» Dataset extract:
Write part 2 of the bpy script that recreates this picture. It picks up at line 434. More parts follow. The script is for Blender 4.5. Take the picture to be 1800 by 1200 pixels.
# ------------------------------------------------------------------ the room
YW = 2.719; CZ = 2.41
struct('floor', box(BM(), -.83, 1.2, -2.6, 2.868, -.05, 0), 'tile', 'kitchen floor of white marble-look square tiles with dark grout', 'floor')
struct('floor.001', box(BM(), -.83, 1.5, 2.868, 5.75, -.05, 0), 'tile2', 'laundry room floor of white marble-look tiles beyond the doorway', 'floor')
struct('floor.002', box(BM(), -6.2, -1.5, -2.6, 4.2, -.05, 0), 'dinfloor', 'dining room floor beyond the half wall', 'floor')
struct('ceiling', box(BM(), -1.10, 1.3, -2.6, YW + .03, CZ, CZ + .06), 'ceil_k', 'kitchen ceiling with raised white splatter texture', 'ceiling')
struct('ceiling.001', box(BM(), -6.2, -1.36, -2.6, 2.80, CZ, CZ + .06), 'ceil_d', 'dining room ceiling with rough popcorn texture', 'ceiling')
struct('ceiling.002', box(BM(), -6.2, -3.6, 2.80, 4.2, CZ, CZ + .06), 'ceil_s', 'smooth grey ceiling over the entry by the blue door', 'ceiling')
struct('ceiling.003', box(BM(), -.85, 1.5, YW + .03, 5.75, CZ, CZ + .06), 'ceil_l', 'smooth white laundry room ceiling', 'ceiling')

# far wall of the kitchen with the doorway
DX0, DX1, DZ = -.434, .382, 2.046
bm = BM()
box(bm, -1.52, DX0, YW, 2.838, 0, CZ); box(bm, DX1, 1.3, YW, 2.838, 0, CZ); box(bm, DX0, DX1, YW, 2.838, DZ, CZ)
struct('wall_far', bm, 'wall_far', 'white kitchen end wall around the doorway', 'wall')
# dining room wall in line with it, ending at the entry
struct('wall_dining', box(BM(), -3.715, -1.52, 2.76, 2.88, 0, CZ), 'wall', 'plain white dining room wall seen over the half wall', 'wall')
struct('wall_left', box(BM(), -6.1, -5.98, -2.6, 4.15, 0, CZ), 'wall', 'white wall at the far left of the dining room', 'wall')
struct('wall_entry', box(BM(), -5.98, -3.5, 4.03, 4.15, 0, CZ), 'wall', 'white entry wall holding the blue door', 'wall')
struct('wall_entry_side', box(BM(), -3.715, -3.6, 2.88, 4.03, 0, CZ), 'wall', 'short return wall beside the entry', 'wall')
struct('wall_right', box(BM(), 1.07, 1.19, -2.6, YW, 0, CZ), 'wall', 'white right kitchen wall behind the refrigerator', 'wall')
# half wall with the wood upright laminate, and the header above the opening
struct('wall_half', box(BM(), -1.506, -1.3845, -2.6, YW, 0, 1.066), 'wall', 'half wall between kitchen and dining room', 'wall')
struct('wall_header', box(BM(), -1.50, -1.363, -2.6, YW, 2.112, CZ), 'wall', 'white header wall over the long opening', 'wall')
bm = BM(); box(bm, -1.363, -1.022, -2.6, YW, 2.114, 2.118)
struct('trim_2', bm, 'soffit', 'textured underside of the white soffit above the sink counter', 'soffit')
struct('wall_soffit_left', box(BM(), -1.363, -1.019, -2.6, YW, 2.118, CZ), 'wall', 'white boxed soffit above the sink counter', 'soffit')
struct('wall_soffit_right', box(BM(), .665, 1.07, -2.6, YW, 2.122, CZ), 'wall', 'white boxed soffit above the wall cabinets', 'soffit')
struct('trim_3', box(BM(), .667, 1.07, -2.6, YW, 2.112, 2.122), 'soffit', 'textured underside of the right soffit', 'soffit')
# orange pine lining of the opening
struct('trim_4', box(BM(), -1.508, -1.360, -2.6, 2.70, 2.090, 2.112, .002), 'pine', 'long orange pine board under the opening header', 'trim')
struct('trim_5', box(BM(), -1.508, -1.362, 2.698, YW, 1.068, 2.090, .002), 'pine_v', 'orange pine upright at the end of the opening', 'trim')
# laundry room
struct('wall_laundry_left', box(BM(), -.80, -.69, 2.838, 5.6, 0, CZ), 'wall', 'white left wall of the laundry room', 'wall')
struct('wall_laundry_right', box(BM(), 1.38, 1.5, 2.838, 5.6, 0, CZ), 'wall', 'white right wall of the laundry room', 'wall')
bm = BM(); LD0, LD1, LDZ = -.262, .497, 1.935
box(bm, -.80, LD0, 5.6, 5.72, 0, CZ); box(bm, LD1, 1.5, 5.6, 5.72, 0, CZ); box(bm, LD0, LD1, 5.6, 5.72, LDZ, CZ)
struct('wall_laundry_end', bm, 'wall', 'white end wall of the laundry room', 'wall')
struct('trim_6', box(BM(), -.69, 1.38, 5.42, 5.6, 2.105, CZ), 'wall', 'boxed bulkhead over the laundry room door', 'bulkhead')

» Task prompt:
Extract the full listing and reproduce each line exactly.

» Solved problem:
Write part 2 of the bpy script that recreates this picture. It picks up at line 434. More parts follow. The script is for Blender 4.5. Take the picture to be 1800 by 1200 pixels.
# ------------------------------------------------------------------ the room
YW = 2.719; CZ = 2.41
struct('floor', box(BM(), -.83, 1.2, -2.6, 2.868, -.05, 0), 'tile', 'kitchen floor of white marble-look square tiles with dark grout', 'floor')
struct('floor.001', box(BM(), -.83, 1.5, 2.868, 5.75, -.05, 0), 'tile2', 'laundry room floor of white marble-look tiles beyond the doorway', 'floor')
struct('floor.002', box(BM(), -6.2, -1.5, -2.6, 4.2, -.05, 0), 'dinfloor', 'dining room floor beyond the half wall', 'floor')
struct('ceiling', box(BM(), -1.10, 1.3, -2.6, YW + .03, CZ, CZ + .06), 'ceil_k', 'kitchen ceiling with raised white splatter texture', 'ceiling')
struct('ceiling.001', box(BM(), -6.2, -1.36, -2.6, 2.80, CZ, CZ + .06), 'ceil_d', 'dining room ceiling with rough popcorn texture', 'ceiling')
struct('ceiling.002', box(BM(), -6.2, -3.6, 2.80, 4.2, CZ, CZ + .06), 'ceil_s', 'smooth grey ceiling over the entry by the blue door', 'ceiling')
struct('ceiling.003', box(BM(), -.85, 1.5, YW + .03, 5.75, CZ, CZ + .06), 'ceil_l', 'smooth white laundry room ceiling', 'ceiling')

# far wall of the kitchen with the doorway
DX0, DX1, DZ = -.434, .382, 2.046
bm = BM()
box(bm, -1.52, DX0, YW, 2.838, 0, CZ); box(bm, DX1, 1.3, YW, 2.838, 0, CZ); box(bm, DX0, DX1, YW, 2.838, DZ, CZ)
struct('wall_far', bm, 'wall_far', 'white kitchen end wall around the doorway', 'wall')
# dining room wall in line with it, ending at the entry
struct('wall_dining', box(BM(), -3.715, -1.52, 2.76, 2.88, 0, CZ), 'wall', 'plain white dining room wall seen over the half wall', 'wall')
struct('wall_left', box(BM(), -6.1, -5.98, -2.6, 4.15, 0, CZ), 'wall', 'white wall at the far left of the dining room', 'wall')
struct('wall_entry', box(BM(), -5.98, -3.5, 4.03, 4.15, 0, CZ), 'wall', 'white entry wall holding the blue door', 'wall')
struct('wall_entry_side', box(BM(), -3.715, -3.6, 2.88, 4.03, 0, CZ), 'wall', 'short return wall beside the entry', 'wall')
struct('wall_right', box(BM(), 1.07, 1.19, -2.6, YW, 0, CZ), 'wall', 'white right kitchen wall behind the refrigerator', 'wall')
# half wall with the wood upright laminate, and the header above the opening
struct('wall_half', box(BM(), -1.506, -1.3845, -2.6, YW, 0, 1.066), 'wall', 'half wall between kitchen and dining room', 'wall')
struct('wall_header', box(BM(), -1.50, -1.363, -2.6, YW, 2.112, CZ), 'wall', 'white header wall over the long opening', 'wall')
bm = BM(); box(bm, -1.363, -1.022, -2.6, YW, 2.114, 2.118)
struct('trim_2', bm, 'soffit', 'textured underside of the white soffit above the sink counter', 'soffit')
struct('wall_soffit_left', box(BM(), -1.363, -1.019, -2.6, YW, 2.118, CZ), 'wall', 'white boxed soffit above the sink counter', 'soffit')
struct('wall_soffit_right', box(BM(), .665, 1.07, -2.6, YW, 2.122, CZ), 'wall', 'white boxed soffit above the wall cabinets', 'soffit')
struct('trim_3', box(BM(), .667, 1.07, -2.6, YW, 2.112, 2.122), 'soffit', 'textured underside of the right soffit', 'soffit')
# orange pine lining of the opening
struct('trim_4', box(BM(), -1.508, -1.360, -2.6, 2.70, 2.090, 2.112, .002), 'pine', 'long orange pine board under the opening header', 'trim')
struct('trim_5', box(BM(), -1.508, -1.362, 2.698, YW, 1.068, 2.090, .002), 'pine_v', 'orange pine upright at the end of the opening', 'trim')
# laundry room
struct('wall_laundry_left', box(BM(), -.80, -.69, 2.838, 5.6, 0, CZ), 'wall', 'white left wall of the laundry room', 'wall')
struct('wall_laundry_right', box(BM(), 1.38, 1.5, 2.838, 5.6, 0, CZ), 'wall', 'white right wall of the laundry room', 'wall')
bm = BM(); LD0, LD1, LDZ = -.262, .497, 1.935
box(bm, -.80, LD0, 5.6, 5.72, 0, CZ); box(bm, LD1, 1.5, 5.6, 5.72, 0, CZ); box(bm, LD0, LD1, 5.6, 5.72, LDZ, CZ)
struct('wall_laundry_end', bm, 'wall', 'white end wall of the laundry room', 'wall')
struct('trim_6', box(BM(), -.69, 1.38, 5.42, 5.6, 2.105, CZ), 'wall', 'boxed bulkhead over the laundry room door', 'bulkhead')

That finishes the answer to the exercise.